Not for the Faint of Heart

It’s an academic piece, so performance wise it was adequate. This book itself was a look into the writings of Julian of Norwich, who is created with writing one of the earliest surviving english language works by a woman. While living as an anchoress in a cell at St Julian Church in Norwich, she became seriously ill and experienced several (16) visions; after which wrote them done into what would become known as the short text. Much later, she reexamined those visions and attempted to explain them better in what would become known as the long text [of Julian’s Revelations of Divine Love]. The net result is that her writings show a fairly mystical , while at the same time very corporal, understanding God’s love and redemptive desire for man, primarily from an aspect of the feminine/motherhood … all of which makes her somewhat dated works difficult to fully comprehend by a modern, casual reader such as me. It was my hope this book would make her more accessible. It did not.
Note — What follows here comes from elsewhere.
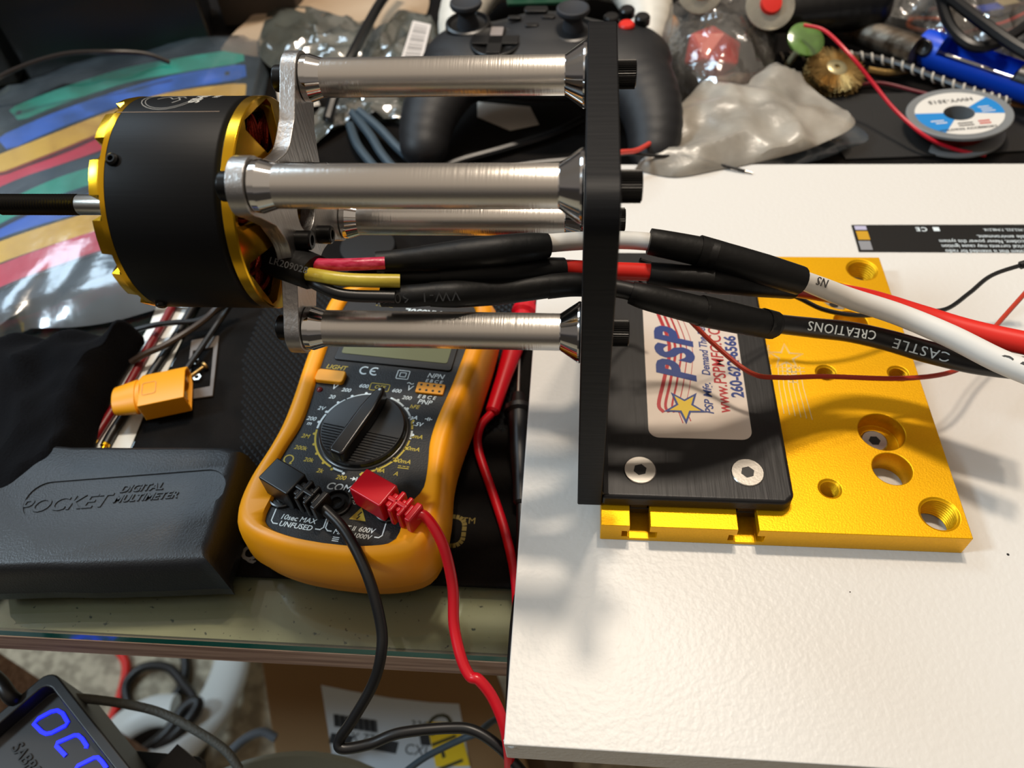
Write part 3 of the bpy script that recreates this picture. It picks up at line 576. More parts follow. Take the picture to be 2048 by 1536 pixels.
prism(bw, [(1.6, -19.3), (3, -20.2), (1.6, -21.1)], 0, .05, Fm(0, 0, .02)); line(bw, [(.6, -20.2), (4.2, -20.2)], .3, Fm(0, 0, .02)); line(bw, [(3.1, -19.3), (3.1, -21.1)], .4, Fm(0, 0, .02))
for r in (.9, 1.7, 2.5): line(bw, arc(r, -50, 50, 6, 4.2, -20.2), .28, Fm(0, 0, .02))
L_(by, 'LIGHT', -22.0, 31.6, 3.2)
line(bw, arc(1.9, 55, 305, 12, -9.6, 31.6), .6, Fm(0, 0, .02)); line(bw, arc(1.9, 55, 305, 12, -5.2, 31.6), .6, Fm(0, 0, .02)); line(bw, [(-7, 31.6), (-5, 31.6)], .55, Fm(0, 0, .02))
line(bw, rrect(5, 4.4, .2, 1, 7, 31.4), .35, Fm(0, 0, .02), closed=True); line(bw, rrect(2.5, 2.2, .1, 1, 7, 31.4), .3, Fm(0, 0, .02), closed=True)
L_(bw, 'NPN', 20.6, 32.4, 3.4); L_(bw, 'E B C E', 20.5, 29.6, 2.3); L_(bw, 'E B C E', 19.6, 21.2, 2.4); L_(bw, 'PNP', 19.4, 18.6, 3.2)
L_(bw, 'COM', -2.5, -24.6, 4.2); L_(bw, '10A', -22.5, -22.6, 3.4); L_(bw, 'mA', 18, -23.6, 3.2); L_(bw, '200mA', 6.5, -27.6, 2.2); L_(bw, 'FUSED', 6.9, -30, 2.2)
L_(bw, '10sec MAX', -12.9, -39.5, 2.9); L_(bw, 'UNFUSED', -12.9, -42.3, 2.9); L_(bw, 'MAX', 4.3, -42.4, 2.7); L_(bw, '1000V', 12, -42.8, 2.6); L_(bw, '600V', 13, -40.2, 2.8); L_(bw, 'CAT II', 5.5, -40.2, 2.5)
line(bw, [(-22.4, -36.6), (-22.4, -41.4), (-21.4, -42.4), (-19.6, -42.4)], .45, Fm(0, 0, .02)); line(bw, [(-5.4, -42.4), (-3.6, -42.4), (-2.6, -41.4), (-2.6, -37.4)], .45, Fm(0, 0, .02)); line(bw, [(-1.8, -37.4), (-1.8, -41.4), (-.8, -42.4), (.8, -42.4)], .45, Fm(0, 0, .02)); line(bw, [(16.6, -42.4), (18.2, -42.4), (19.2, -41.4), (19.2, -36.6)], .45, Fm(0, 0, .02))
for dx in (-1, 0, 1): line(bw, [(2+dx*.01, -45.2+dx*.7), (4.4, -45.2+dx*.7)], .3, Fm(0, 0, .02))
bt = B(); text(bt, 'AR830L', 5., Fm(6.5, 67.5, .02, PI), h=.03, shear=.2, bold=.02); text(bt, '~ - ~ -', 3, Fm(-12, 69, .02, PI), 1, h=.03); put('model_lettering', bt, [M_ink_w, M_ink_y], meter)
prism(by, [(8.6+3.6*math.cos(math.radians(a)), -35+3.6*math.sin(math.radians(a))) for a in (90, 210, 330)], 0, .05, Fm(0, 0, .02))
line(bw, [(-27.4+.01, -38), (-27.4, -37.9)], .1, Fm(0, 0, .02)) if 0 else None
put('white_markings', bw, M_ink_w, meter, label='white printed scale and lettering'); put('yellow_markings', by, M_ink_y, meter, label='yellow printed scale and lettering')
b = B(); line(b, [(9.2, -33.3), (8.2, -35), (9.0, -35), (8.2, -36.4)], .5, Fm(0, 0, .1), .04); put('warning_bolt', b, M_ink_k, meter)
b = B(); prism(b, rrect(12.4, 6.2, 1.4, 4), -.2, 2.2, Fm(-22.2, 25.6)); put('light_button', b, M_yel, meter, bev=.6, seg=3, label='yellow rectangular button')
b = B(); prism(b, rrect(11.6, 5.4, .6, 3), -.2, .9, Fm(20.2, 25.4)); so = put('transistor_socket', b, M_yel, meter, bev=.3)
b = B()
for i in range(4):
    for j in range(2): lathe(b, Fm(16.2+i*2.7, 24.1+j*2.6, .9), [(0, .55), (.06, .55), (.06, 0)], 10)
put('socket_hole', b, M_dark, so)
b = B(); ball(b, (0, 0, 0), 1.3, (1, 1, .6), Fm(-25, 19.2)); put('indicator_led', b, mat('dark_red_led', '6E1216', .15), meter)
def jack(x, y):
    b = B(); lathe(b, Fm(x, y), [(0, 5.6), (1.2, 5.4), (1.4, 4.9), (.2, 4.4), (.2, 3.1), (1.5, 3.0), (1.5, 2.1), (-1, 2.0), (-1, 0)], 36, caps=False); o = put('input_jack', b, M_dial, meter)
    b = B(); lathe(b, Fm(x, y, -.9), [(0, 1.9), (.1, 1.9), (.1, 1.2), (.05, 0)], 24); put('contact', b, mat('dull_copper', '6E4434', .4, .7), o)
for x, y in ((-.8, -31.4), (-23.6+2, -31), (19, -31)): jack(x, y)
# test leads: plug, cable, probe
def lead(label, m, hx, hy, ang, path, probe, gl):
    t = thing('test_lead', label, 'test lead', MM @ V(hx, hy, FZ+1.5)); A = MM @ Matrix.Translation((hx, hy, 0)) @ Matrix.Rotation(ang, 4, 'Z')
    b = B(); prism(b, [(-6.6, -5), (7.5, -5), (7.5, 5), (-6.6, 5)], FZ+1.5, FZ+12.5, A); box(b, (8.6, 0, FZ+7), (2.4, 6, 8), A); box(b, (10.8, 0, FZ+7), (2, 9, 10), A); box(b, (12.6, 0, FZ+7), (2, 5.4, 7.5), A); box(b, (14.4, 0, FZ+7), (1.8, 8.4, 9.4), A); box(b, (16, 0, FZ+7), (1.8, 5, 7), A); box(b, (18, 0, FZ+7), (2.6, 8, 8.6), A); box(b, (11, 0, FZ+8.6), (9, 2, 6.8), A)
    put('plug', b, m, t, bev=.7, seg=2)
    b = B(); cyl(b, A @ V(0, 0, FZ-.8), A @ V(0, 0, FZ+2), 1.9, 16); put('pin', b, M_steel, t)
    b = B(); tube(b, [A @ V(17, 0, FZ+7)]+path, 1.95, 12, 8); put('cable', b, m, t)
    if probe:
        p0, p1, p2, tail = probe
        b = B(); lathe(b, frame(p0, p1-p0, (0, 0, 1)), [(0, 2.2), (1, 3.2), ((p1-p0).length*.28, 3.6), ((p1-p0).length*.5, 4.6), ((p1-p0).length*.8, 4.9), ((p1-p0).length*.82, 6.6), ((p1-p0).length*.86, 6.6), ((p1-p0).length*.87, 4.0), ((p1-p0).length, 3.)], 14); put('probe_handle', b, m, t)
        b = B(); cyl(b, p1, p2, 1., 12, .4); put('probe_tip', b, M_steel, t)
        b = B(); tube(b, tail, 1.9, 12, 8); put('cable', b, m, t)
    return t
rp = [at(850, 1033, 24), at(885, 1088, 18), at(905, 1170, 8), at(908, 1250, 0), at(922, 1315, -4), at(940, 1352, -6), at(958, 1360, -6), at(985, 1395, -10), at(1008, 1450, -16), at(1018, 1505, -24), at(1020, 1560, -40)]
lead('red test lead plugged into the right jack, its cable hanging over the desk edge', M_lead_r, 14.4, -29.4, math.radians(-23), rp,
     (at(984, 826, -9), at(1062, 590, -9), at(1080, 520, -10), [at(984, 826, -9), at(960, 855, -11), at(957, 900, -13), at(985, 985, -14), at(1012, 1070, -14), at(1032, 1170, -14), at(1034, 1300, -16), at(1046, 1420, -22)]), M_steel)
bp = [at(690, 1062, 22), at(735, 1150, 16), at(762, 1250, 6), at(762, 1310, 0), at(745, 1370, -8), at(705, 1440, -18), at(680, 1478, -24), at(685, 1497, -26), at(740, 1488, -26), at(800, 1466, -24), at(900, 1456, -24), at(950, 1462, -24), at(1000, 1495, -26), at(1045, 1545, -30)]
lead('black test lead plugged into the left jack, looping below the desk edge', M_wblk, -19.6, -29.6, math.radians(-23), bp,
     (at(1042, 1010, -11), at(1036, 790, -11), at(1040, 690, -11), [at(1042, 1010, -11), at(1042, 1090, -13), at(1040, 1160, -14), at(1030, 1250, -13), at(1024, 1340, -14), at(1021, 1440, -20), at(1022, 1500, -30), at(1030, 1560, -40)]), M_steel)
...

I say this because this is first and foremost a philosophical/theological examination … to which the use of language that is rarely seen outside those genres that make what is presented quite dense, nuanced and difficult to understand. Placing Julians concepts within other medieval mystics and thinkers further exacerbate the struggle. In the end, I don’t really know how to even summarize the primary point beyond a general feel that bodily suffering somehow reveals the Love of God. I did get some insight into how woman of that time were treated … but then I really didn’t need to that to know how complete weird and hard and oppressive the life of woman then.

Introduction (0:04)
Chapter 1: Imagining the Political (1:31)
Chapter 2: I Desired a Bodily Sight (1:17)
Chapter 3: A Fair and Delectable Place - Part 1 (1:19)
Chapter 4: A Fair and Delectable Place - Part 2(1:20)
Chapter 5: A Continuant Laborer - Part 1 (1:25)
Chapter 6: A Continuant Laborer - Part 2 (1:17)
Conclusion: Performing the Book (0:31)
Appendix: Who Was Julian of Norwich (0:26)

I was given this free advance review/listener copy (ARC) audiobook at my request and have voluntarily left this review.